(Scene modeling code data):

— BEGIN —

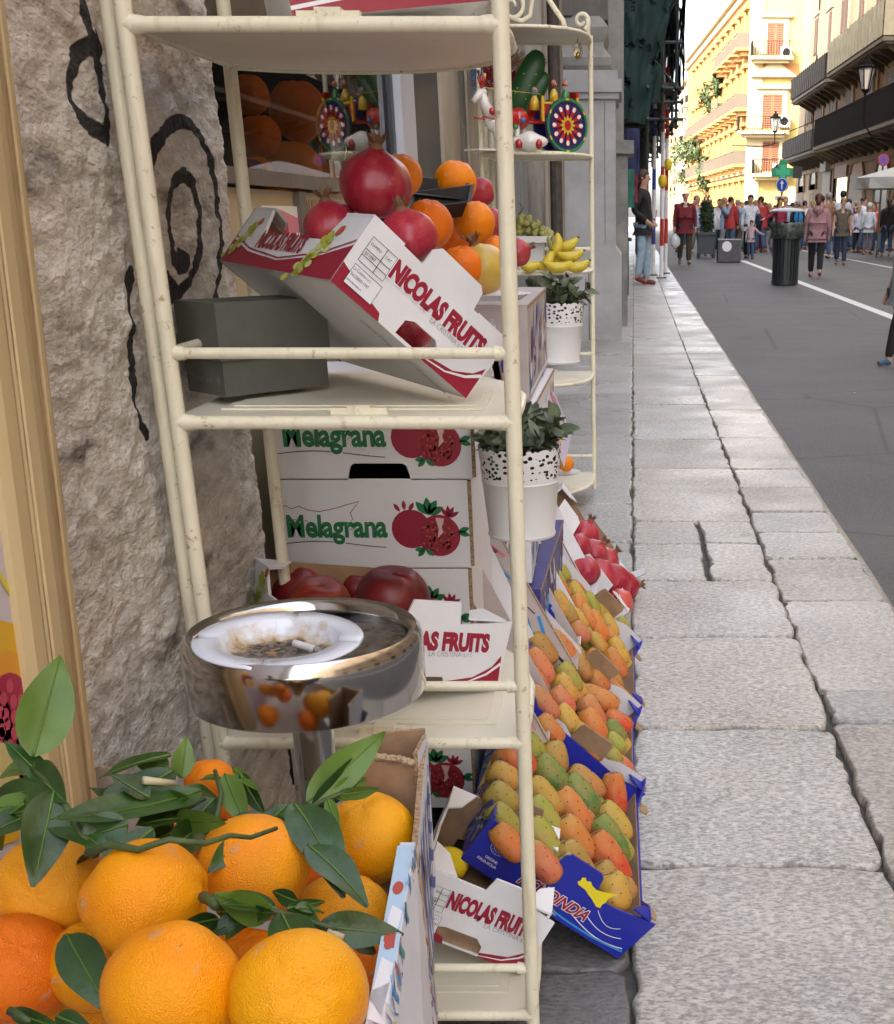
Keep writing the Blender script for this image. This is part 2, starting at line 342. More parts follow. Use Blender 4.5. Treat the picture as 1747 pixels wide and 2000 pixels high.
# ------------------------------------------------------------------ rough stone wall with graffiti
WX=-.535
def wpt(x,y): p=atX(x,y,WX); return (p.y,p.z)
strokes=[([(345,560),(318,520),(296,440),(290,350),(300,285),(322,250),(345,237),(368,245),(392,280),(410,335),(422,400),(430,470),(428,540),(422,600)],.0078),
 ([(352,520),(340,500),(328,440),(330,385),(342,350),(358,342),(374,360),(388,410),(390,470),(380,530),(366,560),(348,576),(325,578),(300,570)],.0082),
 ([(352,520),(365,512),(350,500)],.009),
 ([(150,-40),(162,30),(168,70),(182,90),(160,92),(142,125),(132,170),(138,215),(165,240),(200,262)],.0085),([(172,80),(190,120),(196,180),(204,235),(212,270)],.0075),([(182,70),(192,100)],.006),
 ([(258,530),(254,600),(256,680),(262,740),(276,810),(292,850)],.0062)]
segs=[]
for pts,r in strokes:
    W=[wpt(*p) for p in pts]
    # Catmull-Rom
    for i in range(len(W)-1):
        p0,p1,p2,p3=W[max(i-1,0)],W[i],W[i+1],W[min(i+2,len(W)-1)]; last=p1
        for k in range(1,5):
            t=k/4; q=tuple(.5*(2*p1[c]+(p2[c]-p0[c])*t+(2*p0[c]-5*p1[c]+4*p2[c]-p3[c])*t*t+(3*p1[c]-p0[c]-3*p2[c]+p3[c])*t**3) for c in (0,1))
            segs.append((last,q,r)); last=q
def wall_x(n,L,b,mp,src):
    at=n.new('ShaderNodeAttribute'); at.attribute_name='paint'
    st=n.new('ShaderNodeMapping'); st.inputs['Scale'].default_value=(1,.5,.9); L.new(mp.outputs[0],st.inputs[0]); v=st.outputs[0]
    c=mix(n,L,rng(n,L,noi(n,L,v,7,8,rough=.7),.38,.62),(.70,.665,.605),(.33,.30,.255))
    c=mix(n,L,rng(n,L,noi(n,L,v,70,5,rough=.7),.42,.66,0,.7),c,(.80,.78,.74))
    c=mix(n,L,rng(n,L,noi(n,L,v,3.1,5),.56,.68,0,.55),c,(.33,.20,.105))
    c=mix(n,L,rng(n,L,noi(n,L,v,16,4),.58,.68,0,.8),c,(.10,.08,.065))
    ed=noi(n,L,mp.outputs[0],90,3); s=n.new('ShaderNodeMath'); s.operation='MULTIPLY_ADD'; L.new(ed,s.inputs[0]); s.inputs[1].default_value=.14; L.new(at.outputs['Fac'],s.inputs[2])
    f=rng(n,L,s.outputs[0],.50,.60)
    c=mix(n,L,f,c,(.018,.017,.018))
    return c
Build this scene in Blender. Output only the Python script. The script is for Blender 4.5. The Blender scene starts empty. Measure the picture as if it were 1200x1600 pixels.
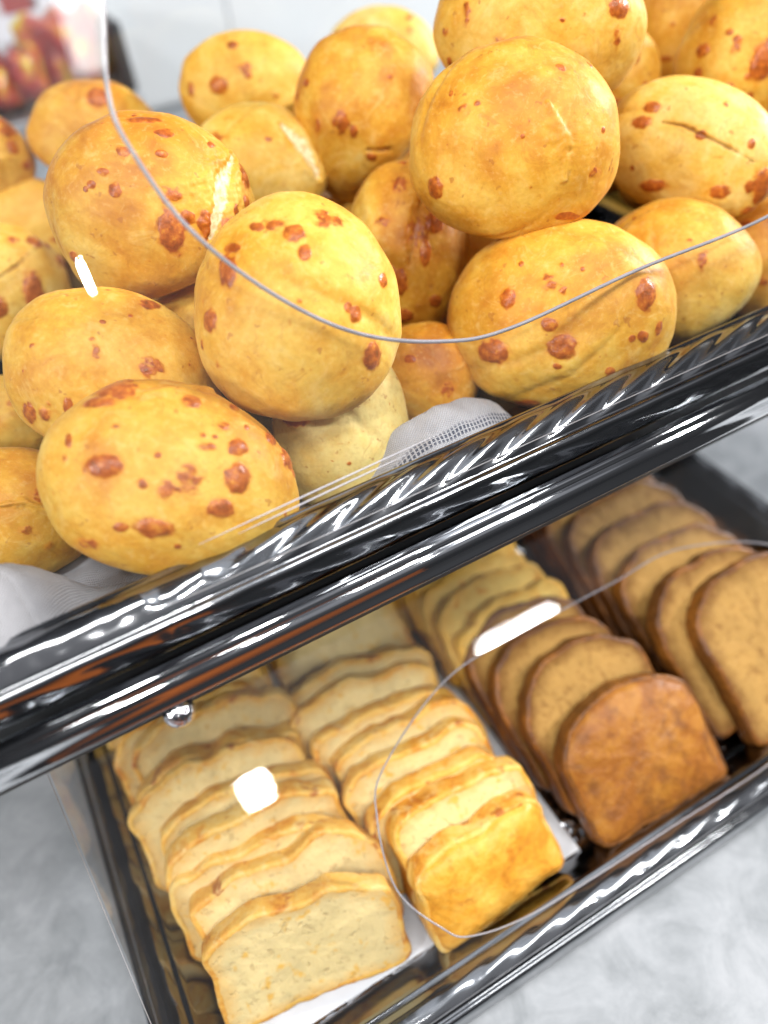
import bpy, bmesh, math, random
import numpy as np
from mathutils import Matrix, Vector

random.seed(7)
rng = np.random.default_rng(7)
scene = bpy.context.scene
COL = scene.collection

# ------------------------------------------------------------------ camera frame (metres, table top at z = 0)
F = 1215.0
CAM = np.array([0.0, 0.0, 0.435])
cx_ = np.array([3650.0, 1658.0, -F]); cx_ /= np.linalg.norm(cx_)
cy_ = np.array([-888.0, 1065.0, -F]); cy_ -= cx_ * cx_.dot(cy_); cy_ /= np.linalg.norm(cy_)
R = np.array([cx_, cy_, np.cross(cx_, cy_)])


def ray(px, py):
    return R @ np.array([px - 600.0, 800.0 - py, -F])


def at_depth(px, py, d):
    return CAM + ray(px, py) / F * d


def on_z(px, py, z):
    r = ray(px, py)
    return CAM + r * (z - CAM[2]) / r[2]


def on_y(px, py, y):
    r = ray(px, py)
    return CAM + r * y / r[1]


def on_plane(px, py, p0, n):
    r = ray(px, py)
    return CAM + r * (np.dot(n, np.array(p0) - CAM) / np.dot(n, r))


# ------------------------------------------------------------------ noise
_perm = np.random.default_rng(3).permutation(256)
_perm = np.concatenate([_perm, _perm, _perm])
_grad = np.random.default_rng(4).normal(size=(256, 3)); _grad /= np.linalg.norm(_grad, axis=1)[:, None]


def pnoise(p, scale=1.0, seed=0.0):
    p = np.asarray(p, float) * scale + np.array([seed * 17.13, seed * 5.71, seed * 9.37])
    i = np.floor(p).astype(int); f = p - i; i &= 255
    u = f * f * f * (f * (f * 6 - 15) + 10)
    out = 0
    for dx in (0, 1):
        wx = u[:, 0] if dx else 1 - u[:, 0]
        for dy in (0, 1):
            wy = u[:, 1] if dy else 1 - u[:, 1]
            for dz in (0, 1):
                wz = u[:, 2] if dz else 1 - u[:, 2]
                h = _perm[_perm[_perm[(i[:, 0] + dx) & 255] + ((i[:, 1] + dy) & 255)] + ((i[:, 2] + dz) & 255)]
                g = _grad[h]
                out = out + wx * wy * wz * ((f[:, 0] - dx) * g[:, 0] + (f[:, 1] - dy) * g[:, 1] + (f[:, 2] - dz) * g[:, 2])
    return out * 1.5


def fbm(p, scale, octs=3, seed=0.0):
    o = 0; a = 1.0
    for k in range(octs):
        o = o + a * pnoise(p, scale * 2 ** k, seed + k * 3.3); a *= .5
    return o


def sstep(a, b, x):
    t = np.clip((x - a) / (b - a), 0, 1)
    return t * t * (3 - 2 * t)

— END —

(Work to complete): Both the line with "Build this scene" and the line with "COL = scene.collection" belong in the copy, along with every line between them; set them down exactly and skip the pictures.

(Solution):
Build this scene in Blender. Output only the Python script. The script is for Blender 4.5. The Blender scene starts empty. Measure the picture as if it were 1200x1600 pixels.
import bpy, bmesh, math, random
import numpy as np
from mathutils import Matrix, Vector

random.seed(7)
rng = np.random.default_rng(7)
scene = bpy.context.scene
COL = scene.collection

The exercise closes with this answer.